§ **WHAT YOU SHOULD DO**:
Below is a listing to write out in full, exactly as given, without its pictures.

§ **RECORDED DATA**:
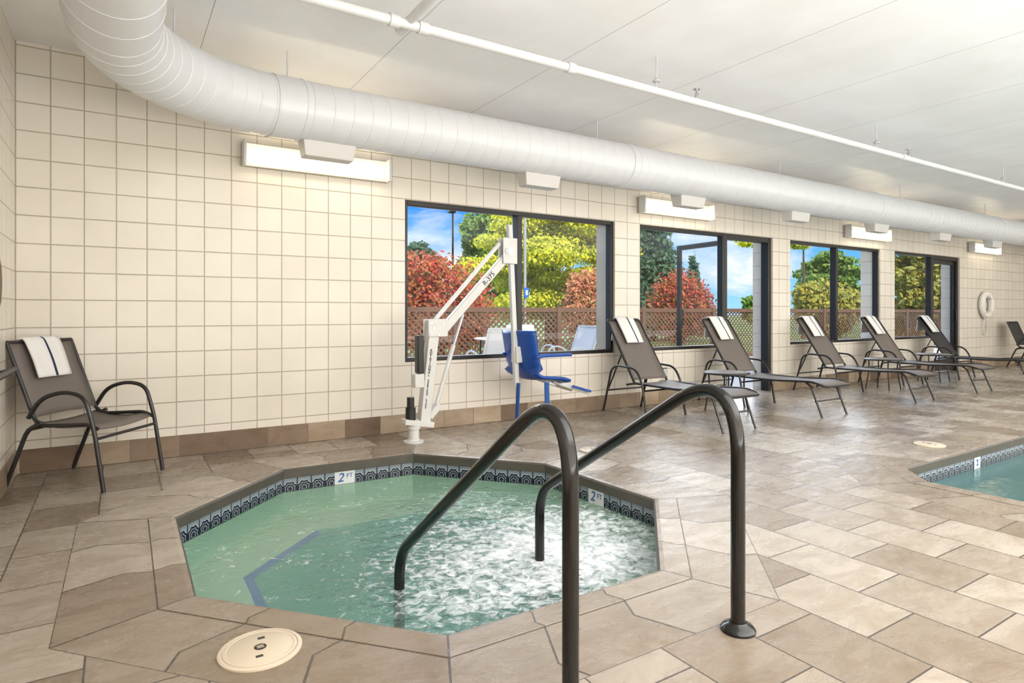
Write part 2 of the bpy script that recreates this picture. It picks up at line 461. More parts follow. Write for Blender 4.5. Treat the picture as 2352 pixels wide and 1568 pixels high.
tag(obj('baseboard_left', bm, m_basey, bev=.003), 'brown slate tile baseboard of the left wall', 'baseboard', kind='structure')

def frame_bars(bm, a, b, z0, z1, w=.04, y0=D+.03, y1=D+.12):
    box(bm, (a, y0, z0), (a+w, y1, z1)); box(bm, (b-w, y0, z0), (b, y1, z1))
    box(bm, (a+w, y0, z0), (b-w, y1, z0+w)); box(bm, (a+w, y0, z1-w), (b-w, y1, z1))
def pane(bm, a, b, z0, z1, y=D+.075):
    vs = [bm.verts.new(p) for p in ((a, y, z0), (b, y, z0), (b, y, z1), (a, y, z1))]; bm.faces.new(vs)
WL = ['large dark framed window behind the pool lift, nearest the corner', 'dark framed window beside the open glass door', 'dark framed two pane window in the middle of the wall', 'farthest dark framed window at the end of the wall']
DL = ['glass door standing open to the patio', 'closed glass door at the far window']
k = 0
for i, (a, b, dr) in enumerate(OP):
    w = empty('window_%d' % (i+1), (a, D+.03, SILL)); tag(w, WL[i], 'window', kind='structure')
    e = dr if dr else b; mid = 3.69 if i == 0 else (a+b)/2
    bm = BM(); frame_bars(bm, a, e, SILL, HEAD); obj('window_frame', bm, m_bronze, w, bev=.003)
    if not dr:
        bm = BM(); box(bm, (mid-.032, D+.025, SILL+.04), (mid+.032, D+.125, HEAD-.04)); obj('mullion', bm, m_bronze, w, bev=.003)
        bm = BM(); pane(bm, a+.04, mid-.032, SILL+.04, HEAD-.04); obj('pane', bm, m_glass, w, ang=0)
        bm = BM(); pane(bm, mid+.032, b-.04, SILL+.04, HEAD-.04); obj('pane', bm, m_glass, w, ang=0)
    else:
        bm = BM(); pane(bm, a+.04, dr-.04, SILL+.04, HEAD-.04); obj('pane', bm, m_glass, w, ang=0)
        dd = empty('door_%d' % (k+1), (dr, D+.03, 0)); tag(dd, DL[k], 'door', kind='structure')
        bm = BM()
        box(bm, (dr, D+.03, 0), (dr+.06, D+.15, HEAD)); box(bm, (b-.07, D+.03, 0), (b, D+.15, HEAD)); box(bm, (dr+.06, D+.03, HEAD-.07), (b-.07, D+.15, HEAD))
        obj('door_frame', bm, m_bronze, dd, bev=.003)
        leaf = BM(); Wd = b-.07-dr-.06-.01; x0 = 0; zt = HEAD-.08
        box(leaf, (0, -.02, .02), (.07, .025, zt)); box(leaf, (Wd-.07, -.02, .02), (Wd, .025, zt))
        box(leaf, (.07, -.02, .02), (Wd-.07, .025, .24)); box(leaf, (.07, -.02, zt-.07), (Wd-.07, .025, zt))
        gl = BM(); pane(gl, .07, Wd-.07, .24, zt-.07, 0.0)
        hd = BM(); tube(hd, fillet([(Wd-.035, -.02, .95), (Wd-.035, -.07, .95), (Wd-.035, -.07, 1.2), (Wd-.035, -.02, 1.2)], .03), .01, 8)
        R = Matrix.Translation((dr+.065, D+.09, 0)) @ Matrix.Rotation(math.radians(86) if k == 0 else 0, 4, 'Z')
        for q in (leaf, gl, hd): bmesh.ops.transform(q, matrix=R, verts=q.verts[:])
        lf = obj('door_leaf', leaf, m_bronze, dd, bev=.003)
        g = obj('door_glass', gl, m_glass, lf, world=False, ang=0)
        hh = obj('door_handle', hd, m_black, lf, world=False)
        k += 1

# ------------------------------------------------------------------ hot tub
tc = (1.52, 3.34)
WZ = -.165; LIP = -.068
INN = [(tc[0]+(x-tc[0])*.74, tc[1]+(y-tc[1])*.70) for x, y in TUB]
INN2 = [(tc[0]+(x-tc[0])*.70, tc[1]+(y-tc[1])*.66) for x, y in TUB]
root = empty('hot_tub', (tc[0], tc[1], 0)); tag(root, 'octagonal sunken hot tub with blue patterned waterline tiles', 'hot tub')
COP = [(.13, .0), (.127, .003), (.02, .005), (.0, .001), (-.010, -.010), (-.010, LIP)]
bm = BM(); rings(bm, TUB, COP, .36, 3)
obj('coping', bm, [m_border, m_lip], root)
bm = BM(); rings(bm, TUB, [(TO, 0), (.13, 0)], .36); obj('border_tiles', bm, m_border, root)
bm = BM(); rings(bm, TUB, [(0, LIP-.102), (0, LIP+.002)], .1); tb = obj('tile_band', bm, m_band, root)
bm = BM(); rings(bm, TUB, [(0, LIP-.102), (0, -.35)])
def loft(bm, A, za, B, zb, keep=None):
    for i in range(len(A)):
        j = (i+1) % len(A)
        if keep and not keep((A[i][0]+A[j][0])/2, (A[i][1]+A[j][1])/2): continue
        bm.faces.new([bm.verts.new((*A[i], za)), bm.verts.new((*A[j], za)), bm.verts.new((*B[j], zb)), bm.verts.new((*B[i], zb))])
loft(bm, TUB, -.35, INN, -.35); obj('bench', bm, m_basin, root)
kl = lambda x, y: x < 1.3
bm = BM(); loft(bm, INN, -.347, INN2, -.347, kl); loft(bm, INN2, -.347, INN2, -.36, kl); obj('bench_edge_tiles', bm, m_bluetile, root)
bm = BM(); loft(bm, INN, -.349, INN2, -.349, lambda x, y: x >= 1.3); loft(bm, INN2, -.349, INN2, -.75); flat(bm, [INN2], -.75); obj('footwell', bm, m_foot, root)
def marker(parent, p, n, txt, wdt=.155, hgt=.096, zc=LIP-.05):
    n = V((n[0], n[1], 0)).normalized(); r = V((-n.y, n.x, 0)); c = V((p[0], p[1], zc))+n*.004
    bm = BM()
    vs = [bm.verts.new(c+r*a*wdt/2+V((0, 0, b*hgt/2))) for a, b in ((-1,-1),(1,-1),(1,1),(-1,1))]; bm.faces.new(vs)
    pl = obj('depth_marker', bm, m_mark, parent, ang=0)
    c2 = c+n*.002
    if 'FT' in txt:
        text('marker_number', '2', .095, m_markblue, pl, c2-r*wdt*.22, r, (0, 0, 1), shear=.25, bold=.001)
        text('marker_letters', 'FT', .048, m_markblue, pl, c2+r*wdt*.24+V((0, 0, .012)), r, (0, 0, 1))
    else:
        text('marker_number', txt, .075, m_markblue, pl, c2, r, (0, 0, 1), bold=.001)
    for t in [x for x in bpy.data.objects if x.parent == pl]: t.matrix_parent_inverse = Matrix.Identity(4)
marker(root, (1.473, 4.712), (-.04, -1), '2FT')
marker(root, (2.771, 3.27), (-1, -.03), '2FT')
bm = BM(); flat(bm, [off_poly(TUB, -.001)], WZ)
tag(obj('spa_water', bm, m_tubwater, ang=0), 'rippling green water with painted white window glare filling the hot tub', 'water', kind='stuff')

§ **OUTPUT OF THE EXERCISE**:
Write part 2 of the bpy script that recreates this picture. It picks up at line 461. More parts follow. Write for Blender 4.5. Treat the picture as 2352 pixels wide and 1568 pixels high.
tag(obj('baseboard_left', bm, m_basey, bev=.003), 'brown slate tile baseboard of the left wall', 'baseboard', kind='structure')

def frame_bars(bm, a, b, z0, z1, w=.04, y0=D+.03, y1=D+.12):
    box(bm, (a, y0, z0), (a+w, y1, z1)); box(bm, (b-w, y0, z0), (b, y1, z1))
    box(bm, (a+w, y0, z0), (b-w, y1, z0+w)); box(bm, (a+w, y0, z1-w), (b-w, y1, z1))
def pane(bm, a, b, z0, z1, y=D+.075):
    vs = [bm.verts.new(p) for p in ((a, y, z0), (b, y, z0), (b, y, z1), (a, y, z1))]; bm.faces.new(vs)
WL = ['large dark framed window behind the pool lift, nearest the corner', 'dark framed window beside the open glass door', 'dark framed two pane window in the middle of the wall', 'farthest dark framed window at the end of the wall']
DL = ['glass door standing open to the patio', 'closed glass door at the far window']
k = 0
for i, (a, b, dr) in enumerate(OP):
    w = empty('window_%d' % (i+1), (a, D+.03, SILL)); tag(w, WL[i], 'window', kind='structure')
    e = dr if dr else b; mid = 3.69 if i == 0 else (a+b)/2
    bm = BM(); frame_bars(bm, a, e, SILL, HEAD); obj('window_frame', bm, m_bronze, w, bev=.003)
    if not dr:
        bm = BM(); box(bm, (mid-.032, D+.025, SILL+.04), (mid+.032, D+.125, HEAD-.04)); obj('mullion', bm, m_bronze, w, bev=.003)
        bm = BM(); pane(bm, a+.04, mid-.032, SILL+.04, HEAD-.04); obj('pane', bm, m_glass, w, ang=0)
        bm = BM(); pane(bm, mid+.032, b-.04, SILL+.04, HEAD-.04); obj('pane', bm, m_glass, w, ang=0)
    else:
        bm = BM(); pane(bm, a+.04, dr-.04, SILL+.04, HEAD-.04); obj('pane', bm, m_glass, w, ang=0)
        dd = empty('door_%d' % (k+1), (dr, D+.03, 0)); tag(dd, DL[k], 'door', kind='structure')
        bm = BM()
        box(bm, (dr, D+.03, 0), (dr+.06, D+.15, HEAD)); box(bm, (b-.07, D+.03, 0), (b, D+.15, HEAD)); box(bm, (dr+.06, D+.03, HEAD-.07), (b-.07, D+.15, HEAD))
        obj('door_frame', bm, m_bronze, dd, bev=.003)
        leaf = BM(); Wd = b-.07-dr-.06-.01; x0 = 0; zt = HEAD-.08
        box(leaf, (0, -.02, .02), (.07, .025, zt)); box(leaf, (Wd-.07, -.02, .02), (Wd, .025, zt))
        box(leaf, (.07, -.02, .02), (Wd-.07, .025, .24)); box(leaf, (.07, -.02, zt-.07), (Wd-.07, .025, zt))
        gl = BM(); pane(gl, .07, Wd-.07, .24, zt-.07, 0.0)
        hd = BM(); tube(hd, fillet([(Wd-.035, -.02, .95), (Wd-.035, -.07, .95), (Wd-.035, -.07, 1.2), (Wd-.035, -.02, 1.2)], .03), .01, 8)
        R = Matrix.Translation((dr+.065, D+.09, 0)) @ Matrix.Rotation(math.radians(86) if k == 0 else 0, 4, 'Z')
        for q in (leaf, gl, hd): bmesh.ops.transform(q, matrix=R, verts=q.verts[:])
        lf = obj('door_leaf', leaf, m_bronze, dd, bev=.003)
        g = obj('door_glass', gl, m_glass, lf, world=False, ang=0)
        hh = obj('door_handle', hd, m_black, lf, world=False)
        k += 1

# ------------------------------------------------------------------ hot tub
tc = (1.52, 3.34)
WZ = -.165; LIP = -.068
INN = [(tc[0]+(x-tc[0])*.74, tc[1]+(y-tc[1])*.70) for x, y in TUB]
INN2 = [(tc[0]+(x-tc[0])*.70, tc[1]+(y-tc[1])*.66) for x, y in TUB]
root = empty('hot_tub', (tc[0], tc[1], 0)); tag(root, 'octagonal sunken hot tub with blue patterned waterline tiles', 'hot tub')
COP = [(.13, .0), (.127, .003), (.02, .005), (.0, .001), (-.010, -.010), (-.010, LIP)]
bm = BM(); rings(bm, TUB, COP, .36, 3)
obj('coping', bm, [m_border, m_lip], root)
bm = BM(); rings(bm, TUB, [(TO, 0), (.13, 0)], .36); obj('border_tiles', bm, m_border, root)
bm = BM(); rings(bm, TUB, [(0, LIP-.102), (0, LIP+.002)], .1); tb = obj('tile_band', bm, m_band, root)
bm = BM(); rings(bm, TUB, [(0, LIP-.102), (0, -.35)])
def loft(bm, A, za, B, zb, keep=None):
    for i in range(len(A)):
        j = (i+1) % len(A)
        if keep and not keep((A[i][0]+A[j][0])/2, (A[i][1]+A[j][1])/2): continue
        bm.faces.new([bm.verts.new((*A[i], za)), bm.verts.new((*A[j], za)), bm.verts.new((*B[j], zb)), bm.verts.new((*B[i], zb))])
loft(bm, TUB, -.35, INN, -.35); obj('bench', bm, m_basin, root)
kl = lambda x, y: x < 1.3
bm = BM(); loft(bm, INN, -.347, INN2, -.347, kl); loft(bm, INN2, -.347, INN2, -.36, kl); obj('bench_edge_tiles', bm, m_bluetile, root)
bm = BM(); loft(bm, INN, -.349, INN2, -.349, lambda x, y: x >= 1.3); loft(bm, INN2, -.349, INN2, -.75); flat(bm, [INN2], -.75); obj('footwell', bm, m_foot, root)
def marker(parent, p, n, txt, wdt=.155, hgt=.096, zc=LIP-.05):
    n = V((n[0], n[1], 0)).normalized(); r = V((-n.y, n.x, 0)); c = V((p[0], p[1], zc))+n*.004
    bm = BM()
    vs = [bm.verts.new(c+r*a*wdt/2+V((0, 0, b*hgt/2))) for a, b in ((-1,-1),(1,-1),(1,1),(-1,1))]; bm.faces.new(vs)
    pl = obj('depth_marker', bm, m_mark, parent, ang=0)
    c2 = c+n*.002
    if 'FT' in txt:
        text('marker_number', '2', .095, m_markblue, pl, c2-r*wdt*.22, r, (0, 0, 1), shear=.25, bold=.001)
        text('marker_letters', 'FT', .048, m_markblue, pl, c2+r*wdt*.24+V((0, 0, .012)), r, (0, 0, 1))
    else:
        text('marker_number', txt, .075, m_markblue, pl, c2, r, (0, 0, 1), bold=.001)
    for t in [x for x in bpy.data.objects if x.parent == pl]: t.matrix_parent_inverse = Matrix.Identity(4)
marker(root, (1.473, 4.712), (-.04, -1), '2FT')
marker(root, (2.771, 3.27), (-1, -.03), '2FT')
bm = BM(); flat(bm, [off_poly(TUB, -.001)], WZ)
tag(obj('spa_water', bm, m_tubwater, ang=0), 'rippling green water with painted white window glare filling the hot tub', 'water', kind='stuff')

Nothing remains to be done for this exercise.